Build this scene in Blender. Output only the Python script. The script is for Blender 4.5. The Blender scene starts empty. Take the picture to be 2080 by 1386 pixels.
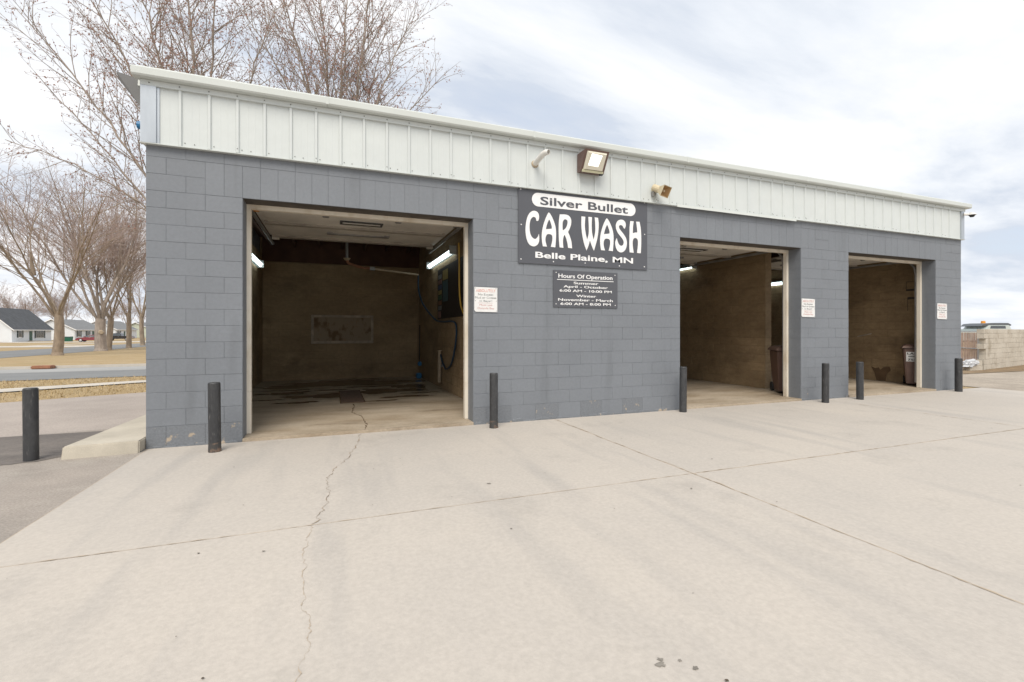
import bpy, bmesh, math, random
import numpy as np
from mathutils import Vector, Matrix
R = math.radians
scene = bpy.context.scene
COL = scene.collection
# ------------------------------------------------------------------ camera
cd = bpy.data.cameras.new('camera'); cam = bpy.data.objects.new('camera', cd); COL.objects.link(cam)
cam.location = (2.081, -6.808, 1.349)
cam.rotation_euler = (R(90), 0, R(-20.95))
cd.sensor_width = 36.0; cd.lens = 36.0 * 954.0 / 2080.0
cd.shift_y = -19.1 / 2080.0
cd.clip_start = 0.05; cd.clip_end = 3000
scene.camera = cam
# ------------------------------------------------------------------ sky
SUN_EL, SUN_AZ = 52.0, 205.0        # azimuth clockwise from +Y
w = bpy.data.worlds.new('World'); scene.world = w; w.use_nodes = True
nt = w.node_tree; nt.nodes.clear()
def N(t, **k):
    n = nt.nodes.new(t)
    for a, v in k.items(): setattr(n, a, v)
    return n
out = N('ShaderNodeOutputWorld'); bg = N('ShaderNodeBackground'); bg.inputs['Strength'].default_value = 0.1
sky = N('ShaderNodeTexSky', sky_type='NISHITA', sun_disc=False)
sky.sun_elevation = R(SUN_EL); sky.sun_rotation = R(SUN_AZ); sky.air_density = 1.0; sky.dust_density = 1.5; sky.ozone_density = 1.0
tc = N('ShaderNodeTexCoord'); sep = N('ShaderNodeSeparateXYZ'); nt.links.new(tc.outputs['Generated'], sep.inputs[0])
def M(op, a, b):
    m = N('ShaderNodeMath', operation=op)
    for i, v in enumerate((a, b)):
        if isinstance(v, (int, float)): m.inputs[i].default_value = v
        else: nt.links.new(v, m.inputs[i])
    return m.outputs[0]
zc = M('ADD', M('MAXIMUM', sep.outputs[2], 0.0), 0.16)
cmb = N('ShaderNodeCombineXYZ'); nt.links.new(M('DIVIDE', sep.outputs[0], zc), cmb.inputs[0]); nt.links.new(M('DIVIDE', sep.outputs[1], zc), cmb.inputs[1])
mp = N('ShaderNodeMapping'); mp.inputs['Scale'].default_value = (0.55, 1.0, 1.0); mp.inputs['Rotation'].default_value = (0, 0, R(-32)); mp.inputs['Location'].default_value = (3.3, 1.2, 0)
nt.links.new(cmb.outputs[0], mp.inputs[0])
n1 = N('ShaderNodeTexNoise'); n1.inputs['Scale'].default_value = 1.25; n1.inputs['Detail'].default_value = 8; n1.inputs['Roughness'].default_value = 0.58; n1.inputs['Distortion'].default_value = 0.25
nt.links.new(mp.outputs[0], n1.inputs['Vector'])
r1 = N('ShaderNodeValToRGB'); nt.links.new(n1.outputs['Fac'], r1.inputs[0])
e = r1.color_ramp.elements
e[0].position = 0.40; e[0].color = (3.4, 3.7, 4.2, 1); e[1].position = 0.62; e[1].color = (5.3, 5.3, 5.35, 1)
x = e.new(0.49); x.color = (4.3, 4.5, 4.8, 1)
cov = N('ShaderNodeValToRGB'); nt.links.new(n1.outputs['Fac'], cov.inputs[0])
cov.color_ramp.elements[0].position = 0.26; cov.color_ramp.elements[0].color = (0.7, 0.7, 0.7, 1)
cov.color_ramp.elements[1].position = 0.42; cov.color_ramp.elements[1].color = (1, 1, 1, 1)
mx = N('ShaderNodeMixRGB'); nt.links.new(cov.outputs[0], mx.inputs[0]); nt.links.new(sky.outputs[0], mx.inputs[1]); nt.links.new(r1.outputs[0], mx.inputs[2])
nt.links.new(mx.outputs[0], bg.inputs[0]); nt.links.new(bg.outputs[0], out.inputs[0])
# ------------------------------------------------------------------ sun (overcast) and exposure
sd = bpy.data.lights.new('sun', 'SUN'); so = bpy.data.objects.new('sun', sd); COL.objects.link(so)
sd.energy = 1.5; sd.angle = R(35); sd.color = (1.0, 0.93, 0.83)
az = R(SUN_AZ); el = R(SUN_EL)
sdir = Vector((math.sin(az)*math.cos(el), math.cos(az)*math.cos(el), math.sin(el)))
so.rotation_euler = sdir.to_track_quat('Z', 'Y').to_euler(); so.location = (0, -20, 30)
scene.view_settings.view_transform = 'Standard'; scene.view_settings.look = 'None'
scene.view_settings.exposure = 1.05; scene.view_settings.gamma = 1.0; scene.view_settings.use_curve_mapping = False
# ------------------------------------------------------------------ materials
def mat(name, col, rough=0.8, metal=0.0, var=0.0, scale=3.0, col2=None, p0=0.35, p1=0.65, bump=0.0, bscale=60.0, stretch=(1, 1, 1),
        emit=None, estr=0.0, fine=0.0, fscale=90.0, col3=None, s3=0.6, q0=0.5, q1=0.7, spec=0.5, coat=0.0, orand=0.0, streak=None):
    m = bpy.data.materials.new(name); m.use_nodes = True
    t = m.node_tree; b = t.nodes['Principled BSDF']; L = t.links.new
    b.inputs['Roughness'].default_value = rough; b.inputs['Metallic'].default_value = metal
    b.inputs['Specular IOR Level'].default_value = spec; b.inputs['Coat Weight'].default_value = coat
    b.inputs['Base Color'].default_value = (*col, 1)
    if emit: b.inputs['Emission Color'].default_value = (*emit, 1); b.inputs['Emission Strength'].default_value = estr
    if col2 is None and var: col2 = tuple(c*(1-var) for c in col)
    g = t.nodes.new('ShaderNodeNewGeometry'); mpn = t.nodes.new('ShaderNodeMapping'); mpn.inputs['Scale'].default_value = stretch
    L(g.outputs['Position'], mpn.inputs[0])
    cur = None
    def noise(sc, det=5, rgh=0.6):
        n = t.nodes.new('ShaderNodeTexNoise'); n.inputs['Scale'].default_value = sc; n.inputs['Detail'].default_value = det; n.inputs['Roughness'].default_value = rgh
        L(mpn.outputs[0], n.inputs['Vector']); return n.outputs['Fac']
    def ramp(f, a, b_):
        r_ = t.nodes.new('ShaderNodeMapRange'); r_.inputs[1].default_value = a; r_.inputs[2].default_value = b_; L(f, r_.inputs[0]); return r_.outputs[0]
    def mixc(f, a, b_, mode='MIX'):
        x_ = t.nodes.new('ShaderNodeMixRGB'); x_.blend_type = mode
        for i, v in ((0, f), (1, a), (2, b_)):
            if isinstance(v, tuple): x_.inputs[i].default_value = (*v, 1) if len(v) == 3 else v
            elif isinstance(v, float): x_.inputs[i].default_value = v
            else: L(v, x_.inputs[i])
        return x_.outputs[0]
    if col2 is not None: cur = mixc(ramp(noise(scale), p0, p1), col, col2)
    if col3 is not None: cur = mixc(ramp(noise(s3, 6, 0.7), q0, q1), cur if cur else col, col3)
    if streak:
        sc_, st_, a_, b_, cc_ = streak; m2 = t.nodes.new('ShaderNodeMapping'); m2.inputs['Scale'].default_value = st_; L(g.outputs['Position'], m2.inputs[0])
        n2 = t.nodes.new('ShaderNodeTexNoise'); n2.inputs['Scale'].default_value = sc_; n2.inputs['Detail'].default_value = 5; L(m2.outputs[0], n2.inputs['Vector']); cur = mixc(ramp(n2.outputs['Fac'], a_, b_), cur if cur else col, cc_)
    if orand:
        oi = t.nodes.new('ShaderNodeObjectInfo'); r_ = t.nodes.new('ShaderNodeMapRange'); r_.inputs[3].default_value = 1-orand; r_.inputs[4].default_value = 1+orand; L(oi.outputs['Random'], r_.inputs[0])
        cx_ = t.nodes.new('ShaderNodeCombineColor'); [L(r_.outputs[0], cx_.inputs[i]) for i in range(3)]; cur = mixc(1.0, cur if cur else col, cx_.outputs[0], 'MULTIPLY')
    if fine:
        f = ramp(noise(fscale, 3), 0.3, 0.7); lo = 1.0 - fine
        cur = mixc(1.0, cur if cur else col, mixc(f, (lo, lo, lo), (1.0, 1.0, 1.0)), 'MULTIPLY')
    if cur: L(cur, b.inputs['Base Color'])
    if bump:
        bn = t.nodes.new('ShaderNodeBump'); bn.inputs['Strength'].default_value = bump; bn.inputs['Distance'].default_value = 0.01
        L(noise(bscale, 4), bn.inputs['Height']); L(bn.outputs[0], b.inputs['Normal'])
    return m
MT = {}
MT['concrete'] = mat('apron_concrete', (0.515, 0.468, 0.412), 0.85, col2=(0.462, 0.425, 0.382), scale=0.45, p0=0.32, p1=0.68, fine=0.12, fscale=34, bump=0.2, bscale=60, col3=(0.375, 0.345, 0.31), s3=1.1, q0=0.56, q1=0.84, orand=0.02, streak=(1.1, (2.4, 0.30, 1), 0.54, 0.80, (0.395, 0.368, 0.338)))
MT['bayfloor'] = mat('bay_floor_concrete', (0.52, 0.44, 0.34), 0.6, col2=(0.36, 0.285, 0.20), scale=1.3, fine=0.25, fscale=40, bump=0.25, bscale=60, stretch=(0.6, 1.6, 1), col3=(0.17, 0.125, 0.08), s3=0.8, q0=0.52, q1=0.75)
MT['wet'] = mat('wet_stain', (0.115, 0.07, 0.036), 0.22, var=0.4, scale=3)
MT['stoop'] = mat('stoop_concrete', (0.56, 0.51, 0.42), 0.85, var=0.2, scale=2, fine=0.12, bump=0.2)
MT['joint'] = mat('crack_dirt', (0.48, 0.395, 0.30), 0.95, var=0.25, scale=3)
MT['joint_near'] = mat('joint_dirt', (0.40, 0.315, 0.225), 0.95, var=0.5, scale=3)
MT['asph_dark'] = mat('asphalt_dark', (0.45, 0.395, 0.345), 0.9, col2=(0.35, 0.31, 0.272), scale=0.8, p0=0.35, p1=0.6, fine=0.4, fscale=55, bump=0.6, bscale=110, col3=(0.50, 0.45, 0.395), s3=0.7, q0=0.45, q1=0.7, stretch=(1.0, 1.6, 1))
MT['asph_patch'] = mat('asphalt_patch', (0.215, 0.19, 0.17), 0.9, col2=(0.15, 0.133, 0.122), scale=1.2, fine=0.35, fscale=50, bump=0.6, bscale=110, col3=(0.30, 0.265, 0.235), s3=0.8, q0=0.52, q1=0.75, stretch=(0.7, 1.6, 1))
MT['asph_old'] = mat('asphalt_aged', (0.48, 0.42, 0.375), 0.9, var=0.2, scale=0.7, fine=0.3, fscale=50, bump=0.5, bscale=90)
MT['road'] = mat('road_asphalt', (0.22, 0.225, 0.225), 0.9, var=0.15, scale=0.4, fine=0.15)
MT['road_light'] = mat('road_asphalt_light', (0.36, 0.36, 0.35), 0.9, var=0.12, scale=0.4, fine=0.12)
MT['walk'] = mat('sidewalk_concrete', (0.55, 0.51, 0.45), 0.9, var=0.15, scale=1.2)
MT['grass'] = mat('dry_lawn', (0.47, 0.355, 0.20), 0.95, col2=(0.41, 0.29, 0.14), scale=0.9, fine=0.45, fscale=26, col3=(0.37, 0.28, 0.13), s3=0.35, q0=0.52, q1=0.75, bump=0.7, bscale=30)
MT['blade'] = mat('dry_grass_blade', (0.50, 0.39, 0.235), 0.9, col2=(0.40, 0.30, 0.15), scale=2.0)
MT['gravel'] = mat('gravel_yard', (0.50, 0.43, 0.35), 0.95, var=0.25, scale=1.2, fine=0.35, fscale=30, bump=0.6, bscale=40)
MT['dirt'] = mat('bare_dirt', (0.33, 0.23, 0.13), 0.95, var=0.4, scale=2.5, fine=0.4, fscale=25, bump=0.8, bscale=20)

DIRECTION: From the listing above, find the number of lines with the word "scene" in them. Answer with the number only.

ANSWER FOR THIS EXERCISE: 7